The Strategist

States of Germany are ready to decide Merkel's fate

03/24/2017 - 13:53

German Chancellor Angela Merkel is about to face another test on her way to the September parliamentary elections. On Sunday, the federal state of Saarland will hold election of the local parliament (the Landtag). For the first time since 1994 the election can result in defeat of the Christian Democratic Union (CDU) of Angela Merkel. The union’s main rivals, Social Democrats, are on the rise after victory of party chairman Martin Schulz. Sociologists also predict success of the right-wing party "Alternative for Germany" (AdG). In this case, Euro sceptics will first enter the Saarland Parliament, and in September they will compete for the third place at the national level.
On Sunday, residents of the land of Saar in the west of Germany will elect a new Landtag, which will initiate a "super-election" (this is how the German Federations call periods of many important polls). During the last four convocations, the CDU held a relative majority in the Saar's parliament, far outstripping its main rivals, the Social Democratic Party of Germany (SPD). However, now experts find it difficult to clearly predict outcome of the battle. According to latest polls of ARD television company, 35% and 34% citizens of Saarland support of the CDU and the SPD, respectively. Since January, Angela Merkel’s party lost three points, while the Social Democrats won eight.

Although Saarland is one of the smallest and most sparsely populated areas of the FRG, results of the vote (along with the May elections in Schleswig-Holstein and North Rhine-Westphalia) will reflect the main trends in the country’s political situation six months before the elections to the Bundestag. "Loss of power in the Saarland would be a political defeat for Chancellor Merkel, and yet another hindrance for the party as a whole.

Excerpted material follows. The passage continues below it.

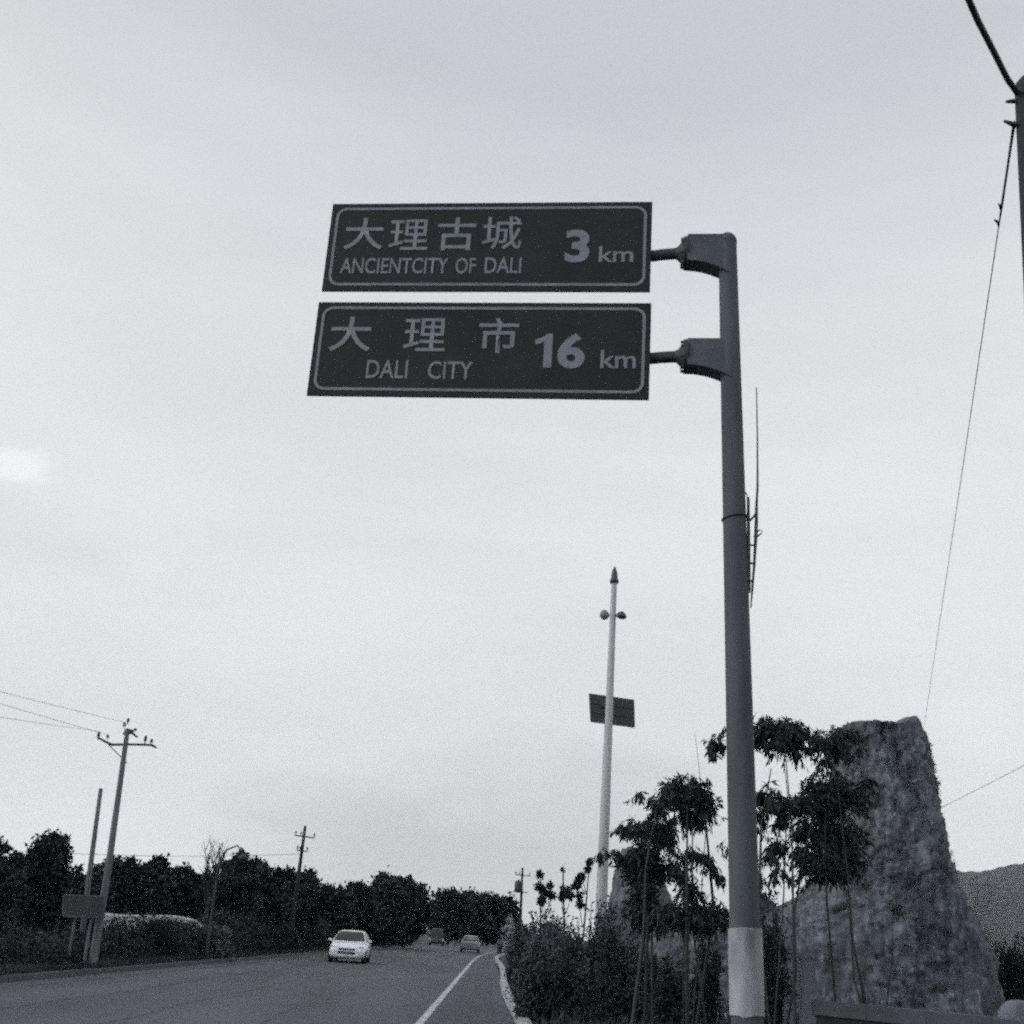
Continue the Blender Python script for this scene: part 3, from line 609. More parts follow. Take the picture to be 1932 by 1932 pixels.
# ------------------------------------------------------------------ vegetation
def tubes_limb(p0, p1, r0, r1, bow=.1, n=6):
    a, c = Vector(p0), Vector(p1); d = c - a; s = Vector((random.uniform(-1, 1), random.uniform(-1, 1), 0)) * d.length * bow
    return [a.lerp(c, t / n) + s * math.sin(math.pi * t / n) for t in range(n + 1)], [r0 + (r1 - r0) * t / n for t in range(n + 1)]
def tree(name, label, base, h, rx, ry, trunk_h, n, leaf, m, kind='round', group=None, seed=0, cat='tree', limbs=5, base_fill=0.0):
    """trunk with limbs and a crown of leaf clumps; kind bends the outline"""
    base = Vector(base); o = thing(name, label, cat, base, group=group)
    r0 = .045 * h ** .8
    tb = MB(); pts, rr = tubes_limb((0, 0, 0), (random.uniform(-.1, .1) * rx, 0, trunk_h + (h - trunk_h) * .55), r0, r0 * .3, .03); tb.tube(pts, rr, 9)
    ch = h - trunk_h
    nc = max(14, int(n / 55)); cc = on_ball(nc) * (RNG.random((nc, 1)) ** .45)
    if kind == 'box': cc = np.sign(cc) * np.abs(cc) ** .55; cc = np.clip(cc, -.95, .95)
    cc = cc * np.array([rx, ry, ch / 2]) * .86
    zc = trunk_h + ch / 2
    if kind == 'cone':
        f = 1 - .75 * np.clip((cc[:, 2] / (ch / 2) + 1) / 2, 0, 1); cc[:, 0] *= f; cc[:, 1] *= f
    if kind == 'spread':
        f = .7 + .5 * np.clip((cc[:, 2] / (ch / 2) + 1) / 2, 0, 1); cc[:, 0] *= f; cc[:, 1] *= f
    cc[:, 2] += zc
    for i in range(limbs):
        j = RNG.integers(nc); z = trunk_h * .7 + random.random() * ch * .4
        p, q = tubes_limb((0, 0, z), tuple(cc[j]), r0 * .45, r0 * .12, .1); tb.tube(p, q, 6, False)
    tb.build('trunk', 'bark', o)
    ids = RNG.integers(0, nc, n); cr = (.16 + .16 * RNG.random(nc)) * min(rx, ch / 2) + leaf * .6
    pos = cc[ids] + on_ball(n) * (RNG.random((n, 1)) ** .5) * cr[ids][:, None] * np.array([1.15, 1.15, .85])
    if base_fill:
        k = int(n * base_fill); e = in_ball(k) * np.array([rx * .85, ry * .85, ch * .42]); e[:, 2] += zc; pos[:k] = e
    if kind != 'box':
        ex = []
        for i in range(16):
            a = random.uniform(0, 6.28); q = random.random() ** .6 * .8; bx_ = np.array([math.cos(a) * rx * q, math.sin(a) * ry * q, zc + ch * .5 * math.sqrt(max(0, 1 - q * q)) * .92]); hh_ = ch * random.uniform(.05, .16)
            k = 60; tt = RNG.random((k, 1)); ex.append(bx_ + np.array([0, 0, hh_]) * tt + RNG.normal(size=(k, 3)) * leaf * .8 * (1.15 - tt))
        pos = np.concatenate([pos] + ex)
    pos = pos[pos[:, 2] > .05]
    out = pos - np.array([0, 0, zc]); d = out / np.maximum(np.linalg.norm(out, axis=1, keepdims=True), .01) * .5 + RNG.normal(size=pos.shape) * .8 + np.array([0, 0, -.15])
    leaves('crown' if cat == 'tree' else 'foliage', pos, d, leaf * (.7 + .6 * RNG.random(len(pos))), leaf * .55, m, o)
    return o
def px_tree(px, ytop, D, wpx, label, kind='round', trunk=.12, n=3200, leaf=None, m='leaf_tree', name='evergreen_tree', group=None, fill=.25, ybase=None):
    t = at(px, ytop, D); rx = wpx / 2 * D / FOC * (1.0 if kind == 'box' else 1.45)
    return tree(name, label, (t.x, D, 0), t.z * (1.0 if kind == 'box' else .90), rx, rx * .95, t.z * trunk, n, leaf or .0058 * D, m, kind, group=group, base_fill=fill)
def build_left_trees():
    G = 'dark trees along the left of the road'
    L = [  # px, y top, distance, width px, kind, label
        (-10, 1572, 40, 90, 'round', 'dark leafy tree cut by the left edge of the picture'),
        (46, 1616, 47, 62, 'round', 'dark tree between the left edge and the box-topped tree'),
        (105, 1556, 44, 64, 'box', 'dark tree with a square clipped top above the signboard'),
        (160, 1632, 60, 90, 'round', 'low dark tree behind the bare post'),
        (232, 1612, 64, 76, 'round', 'dark tree directly behind the nearest left power pole'),
        (282, 1628, 66, 66, 'round', 'dark tree right of the nearest left power pole'),
        (303, 1616, 66, 34, 'cone', 'small pointed tree top above the white wall'),
        (345, 1634, 62, 66, 'cone', 'pointed dark tree above the right end of the white wall'),
        (385, 1650, 66, 56, 'round', 'low dark tree left of the bare twiggy tree'),
        (458, 1604, 66, 62, 'round', 'rounded dark tree just right of the bare twiggy tree'),
        (500, 1626, 70, 62, 'round', 'dark tree left of the distant power pole'),
        (545, 1640, 76, 62, 'round', 'dark tree at the foot of the distant power pole'),
        (586, 1640, 80, 26, 'cone', 'narrow dark tree just right of the distant power pole'),
        (620, 1672, 90, 70, 'round', 'low dark tree above the white car, left one'),
        (672, 1668, 104, 70, 'round', 'low dark tree above the white car, right one'),
        (728, 1650, 112, 70, 'round', 'broad high tree in the middle of the far tree line'),
        (772, 1656, 118, 66, 'spread', 'full dark tree at the right shoulder of the far tree line'),
        (852, 1680, 175, 52, 'round', 'bushy tree right of the gap in the far tree line'),
        (888, 1688, 190, 46, 'round', 'dark tree above the small grey car'),
        (924, 1686, 198, 44, 'box', 'flat-topped dark tree ending the far tree line'),
        (952, 1698, 215, 34, 'round', 'small dark tree at the right end, behind the bend')]
    for i, (px, y, D, w, k, lab) in enumerate(L):
        px_tree(px, y, D, w, lab, k, .05, n=13000 if D < 80 else 9000, m='leaf_tree' if i % 3 else 'leaf_tree_b', group=G, fill=.45, leaf=.0040 * D)
build_left_trees()
def bare_tree(px, ytop, D, wpx, label):
    t = at(px, ytop, D); base = Vector((t.x, D, 0)); o = thing('bare_tree', label, 'tree', base); tb = MB(); H = t.z; w = wpx * D / FOC
    pts, rr = tubes_limb((0, 0, 0), (0, 0, H * .62), .12, .07, .02); tb.tube(pts, rr, 8); tb.build('trunk', 'bark', o)
    tw = MB()
    for i in range(26):
        a = random.uniform(0, 6.28); z0 = H * random.uniform(.35, .62); e = Vector((math.cos(a) * w * .5 * random.uniform(.3, 1), math.sin(a) * w * .5, H * random.uniform(.72, 1)))
        p, q = tubes_limb((0, 0, z0), tuple(e), .035, .012, .12); tw.tube(p, q, 5, False)
        for k in range(4):
            s = p[random.randint(2, 5)]; e2 = s + Vector((random.uniform(-.5, .5), random.uniform(-.5, .5), random.uniform(.2, .8))); p2, q2 = tubes_limb(tuple(s), tuple(e2), .014, .006, .1, 4); tw.tube(p2, q2, 4, False)
    tw.build('branches', 'twig', o)
bare_tree(412, 1582, 60, 60, 'leafless twiggy tree standing among the dark evergreens')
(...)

Explaining the SPD’s growing popularity, which is observed in most regions of Germany, German experts talk about the "Schulz effect". On March 19, the party congress officially approved former chairman of the European Parliament Martin Schultz as the head of the SPD and candidate for the post of German Chancellor. This decision may well result in Angela Merkel’s defeat, which will happen just a week after election of the SPD’s chairman.

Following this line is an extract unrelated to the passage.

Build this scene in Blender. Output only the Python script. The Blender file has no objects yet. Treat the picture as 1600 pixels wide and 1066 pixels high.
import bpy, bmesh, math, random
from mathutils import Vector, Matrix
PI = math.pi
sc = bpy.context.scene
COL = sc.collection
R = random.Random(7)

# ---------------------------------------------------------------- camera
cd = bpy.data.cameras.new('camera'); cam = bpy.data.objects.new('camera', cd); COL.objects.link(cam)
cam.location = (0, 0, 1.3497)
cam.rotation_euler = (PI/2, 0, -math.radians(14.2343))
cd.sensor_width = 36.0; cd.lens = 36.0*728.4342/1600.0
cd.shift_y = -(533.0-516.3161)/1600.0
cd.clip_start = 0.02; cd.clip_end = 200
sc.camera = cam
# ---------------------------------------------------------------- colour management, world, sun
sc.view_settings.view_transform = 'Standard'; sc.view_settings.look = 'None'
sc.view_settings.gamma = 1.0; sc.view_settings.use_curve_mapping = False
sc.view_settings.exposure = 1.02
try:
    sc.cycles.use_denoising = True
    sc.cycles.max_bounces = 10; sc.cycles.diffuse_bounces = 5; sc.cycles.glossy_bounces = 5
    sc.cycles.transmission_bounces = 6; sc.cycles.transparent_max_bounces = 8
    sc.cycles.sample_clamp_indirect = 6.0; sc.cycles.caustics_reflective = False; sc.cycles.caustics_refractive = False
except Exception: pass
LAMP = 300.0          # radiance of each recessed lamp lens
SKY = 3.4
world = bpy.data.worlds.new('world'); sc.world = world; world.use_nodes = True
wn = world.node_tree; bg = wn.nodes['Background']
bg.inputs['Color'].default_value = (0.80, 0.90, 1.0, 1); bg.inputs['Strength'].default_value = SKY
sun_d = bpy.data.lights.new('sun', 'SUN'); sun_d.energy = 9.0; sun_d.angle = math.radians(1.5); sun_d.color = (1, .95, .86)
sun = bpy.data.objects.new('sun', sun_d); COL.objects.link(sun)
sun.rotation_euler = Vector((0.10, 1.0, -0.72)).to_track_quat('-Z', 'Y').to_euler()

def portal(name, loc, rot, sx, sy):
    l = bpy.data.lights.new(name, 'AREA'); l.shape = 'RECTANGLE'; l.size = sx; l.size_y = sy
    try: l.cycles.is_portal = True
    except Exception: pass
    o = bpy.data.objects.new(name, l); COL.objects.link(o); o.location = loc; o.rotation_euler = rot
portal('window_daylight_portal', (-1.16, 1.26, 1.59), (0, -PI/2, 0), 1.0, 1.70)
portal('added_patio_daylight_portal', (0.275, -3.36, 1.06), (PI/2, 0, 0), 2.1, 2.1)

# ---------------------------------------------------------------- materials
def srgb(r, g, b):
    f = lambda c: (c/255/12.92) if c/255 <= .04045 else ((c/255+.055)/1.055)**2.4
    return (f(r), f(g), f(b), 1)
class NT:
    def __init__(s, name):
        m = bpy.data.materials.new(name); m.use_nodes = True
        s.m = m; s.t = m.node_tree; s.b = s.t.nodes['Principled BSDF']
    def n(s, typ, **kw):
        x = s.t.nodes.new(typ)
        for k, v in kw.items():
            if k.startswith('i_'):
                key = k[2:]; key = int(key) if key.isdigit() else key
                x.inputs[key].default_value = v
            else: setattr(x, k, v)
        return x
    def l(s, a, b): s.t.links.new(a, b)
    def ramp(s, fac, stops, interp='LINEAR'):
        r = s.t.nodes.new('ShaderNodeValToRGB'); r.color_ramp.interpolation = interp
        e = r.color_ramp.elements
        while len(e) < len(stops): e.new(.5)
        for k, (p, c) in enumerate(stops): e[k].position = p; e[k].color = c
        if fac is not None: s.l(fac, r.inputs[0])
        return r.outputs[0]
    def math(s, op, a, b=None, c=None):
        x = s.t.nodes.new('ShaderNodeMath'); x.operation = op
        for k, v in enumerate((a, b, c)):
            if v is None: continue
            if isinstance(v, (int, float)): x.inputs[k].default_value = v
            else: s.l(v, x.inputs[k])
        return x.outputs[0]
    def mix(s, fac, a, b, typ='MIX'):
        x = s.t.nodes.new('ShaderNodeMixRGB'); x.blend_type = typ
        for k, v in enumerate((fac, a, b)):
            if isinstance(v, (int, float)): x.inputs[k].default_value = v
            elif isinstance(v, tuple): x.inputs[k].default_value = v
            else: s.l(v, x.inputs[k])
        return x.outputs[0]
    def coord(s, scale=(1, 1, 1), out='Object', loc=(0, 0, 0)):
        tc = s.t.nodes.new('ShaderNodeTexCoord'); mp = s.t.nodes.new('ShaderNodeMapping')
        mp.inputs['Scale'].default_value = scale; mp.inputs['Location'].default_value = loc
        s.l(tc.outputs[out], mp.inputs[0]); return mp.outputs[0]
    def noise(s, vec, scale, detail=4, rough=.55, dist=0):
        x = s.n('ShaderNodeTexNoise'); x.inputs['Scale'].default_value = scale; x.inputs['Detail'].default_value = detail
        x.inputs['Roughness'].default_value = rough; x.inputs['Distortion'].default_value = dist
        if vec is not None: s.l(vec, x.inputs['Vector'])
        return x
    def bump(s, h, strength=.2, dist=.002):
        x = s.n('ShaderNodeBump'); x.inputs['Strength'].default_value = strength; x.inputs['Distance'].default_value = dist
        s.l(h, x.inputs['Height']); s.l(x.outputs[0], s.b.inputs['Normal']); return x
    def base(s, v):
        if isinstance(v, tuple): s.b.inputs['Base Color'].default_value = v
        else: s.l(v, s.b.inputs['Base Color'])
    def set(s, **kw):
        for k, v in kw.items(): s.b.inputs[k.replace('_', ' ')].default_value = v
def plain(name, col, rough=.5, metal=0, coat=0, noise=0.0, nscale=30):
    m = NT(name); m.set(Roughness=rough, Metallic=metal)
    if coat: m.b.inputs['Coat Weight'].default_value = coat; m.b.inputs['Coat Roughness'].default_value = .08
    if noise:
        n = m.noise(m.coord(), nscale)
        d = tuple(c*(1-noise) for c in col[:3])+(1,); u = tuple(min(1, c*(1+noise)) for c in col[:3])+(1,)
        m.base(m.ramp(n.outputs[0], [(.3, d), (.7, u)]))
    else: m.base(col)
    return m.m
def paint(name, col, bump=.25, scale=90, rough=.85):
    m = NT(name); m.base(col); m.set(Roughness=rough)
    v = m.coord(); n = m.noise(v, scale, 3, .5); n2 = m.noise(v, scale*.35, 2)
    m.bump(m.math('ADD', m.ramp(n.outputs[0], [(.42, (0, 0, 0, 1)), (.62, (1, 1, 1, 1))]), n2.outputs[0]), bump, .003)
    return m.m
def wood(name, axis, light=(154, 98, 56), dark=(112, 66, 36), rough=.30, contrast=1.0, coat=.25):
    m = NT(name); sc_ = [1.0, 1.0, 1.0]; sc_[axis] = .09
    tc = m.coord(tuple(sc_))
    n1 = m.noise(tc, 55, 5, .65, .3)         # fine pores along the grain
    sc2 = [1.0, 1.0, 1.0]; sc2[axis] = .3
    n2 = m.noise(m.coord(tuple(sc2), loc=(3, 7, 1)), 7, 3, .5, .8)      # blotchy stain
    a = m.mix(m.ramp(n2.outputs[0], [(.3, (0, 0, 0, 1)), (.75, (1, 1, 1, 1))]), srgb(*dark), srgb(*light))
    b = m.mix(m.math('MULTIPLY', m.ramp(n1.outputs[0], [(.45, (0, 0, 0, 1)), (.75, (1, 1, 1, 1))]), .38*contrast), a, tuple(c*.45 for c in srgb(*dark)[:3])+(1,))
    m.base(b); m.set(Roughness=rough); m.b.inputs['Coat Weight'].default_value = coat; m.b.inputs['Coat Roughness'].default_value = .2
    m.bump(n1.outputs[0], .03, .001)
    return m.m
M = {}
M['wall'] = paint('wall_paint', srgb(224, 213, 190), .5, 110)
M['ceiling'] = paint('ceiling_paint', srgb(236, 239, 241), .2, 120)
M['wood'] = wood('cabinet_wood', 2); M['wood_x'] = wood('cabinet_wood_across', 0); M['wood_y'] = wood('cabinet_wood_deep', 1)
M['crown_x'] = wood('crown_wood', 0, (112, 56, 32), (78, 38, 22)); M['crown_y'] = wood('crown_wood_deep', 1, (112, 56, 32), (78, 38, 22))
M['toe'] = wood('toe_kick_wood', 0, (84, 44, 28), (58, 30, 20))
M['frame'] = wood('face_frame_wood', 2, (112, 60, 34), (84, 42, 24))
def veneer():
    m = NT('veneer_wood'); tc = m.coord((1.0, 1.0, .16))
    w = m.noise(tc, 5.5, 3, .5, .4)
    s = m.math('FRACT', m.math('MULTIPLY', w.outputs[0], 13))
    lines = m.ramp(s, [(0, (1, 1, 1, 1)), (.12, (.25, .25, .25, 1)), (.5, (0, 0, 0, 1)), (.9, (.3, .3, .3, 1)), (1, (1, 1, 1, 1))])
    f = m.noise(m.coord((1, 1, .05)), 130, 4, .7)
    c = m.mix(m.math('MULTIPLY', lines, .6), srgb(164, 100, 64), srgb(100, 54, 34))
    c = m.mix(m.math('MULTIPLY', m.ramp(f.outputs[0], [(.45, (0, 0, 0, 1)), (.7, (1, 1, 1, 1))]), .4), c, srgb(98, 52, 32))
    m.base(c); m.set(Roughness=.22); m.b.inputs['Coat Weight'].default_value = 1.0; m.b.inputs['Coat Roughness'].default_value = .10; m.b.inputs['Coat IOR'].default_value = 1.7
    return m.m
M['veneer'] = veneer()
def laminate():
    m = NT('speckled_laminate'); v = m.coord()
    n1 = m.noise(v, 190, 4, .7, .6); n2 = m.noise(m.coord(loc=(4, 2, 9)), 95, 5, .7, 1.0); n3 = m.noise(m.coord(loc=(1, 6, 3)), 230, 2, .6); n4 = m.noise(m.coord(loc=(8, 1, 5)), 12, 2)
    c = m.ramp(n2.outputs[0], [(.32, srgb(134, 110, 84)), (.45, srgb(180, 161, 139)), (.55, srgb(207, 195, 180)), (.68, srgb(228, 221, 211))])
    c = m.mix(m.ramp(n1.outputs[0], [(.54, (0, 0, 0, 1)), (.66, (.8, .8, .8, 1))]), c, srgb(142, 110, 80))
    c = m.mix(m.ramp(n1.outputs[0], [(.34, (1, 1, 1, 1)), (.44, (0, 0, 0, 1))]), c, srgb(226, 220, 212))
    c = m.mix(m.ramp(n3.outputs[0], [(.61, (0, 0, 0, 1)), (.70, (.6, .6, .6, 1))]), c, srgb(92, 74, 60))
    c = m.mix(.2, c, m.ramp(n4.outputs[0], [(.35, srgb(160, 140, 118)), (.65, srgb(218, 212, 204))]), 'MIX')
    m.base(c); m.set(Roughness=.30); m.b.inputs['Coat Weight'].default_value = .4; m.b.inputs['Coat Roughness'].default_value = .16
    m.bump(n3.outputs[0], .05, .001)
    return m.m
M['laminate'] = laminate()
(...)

Either way, no party can count on an absolute majority of mandates, both in the Bundestag and in regional parliaments. Thus they will have to create coalition governments. The so-called large coalition of the CDU and the SPD has operated in Saarland and at the federal level for the past five years. This year, however, the Social Democrats are going to get rid of their position as a junior partner in the coalition. Results of surveys throughout Saarland suggest a possibility of a coalition of the SPD and the Left Party (it collects about 13%). 

Eurosceptic party "Alternative for Germany" also has all chances to change alignment of forces in the Saarland - and then in the whole of Germany. 7% of Saarland’s citizens support the party, while vote threshold stands at 5%. "Many voters do not believe in other parties and see an opportunity to change something with our help", said the party’s chairman Josef Dörr. According to him, the party does not intend to cooperate with other political forces of the country, but will be happy "if they support policy of "Alternative for Germany".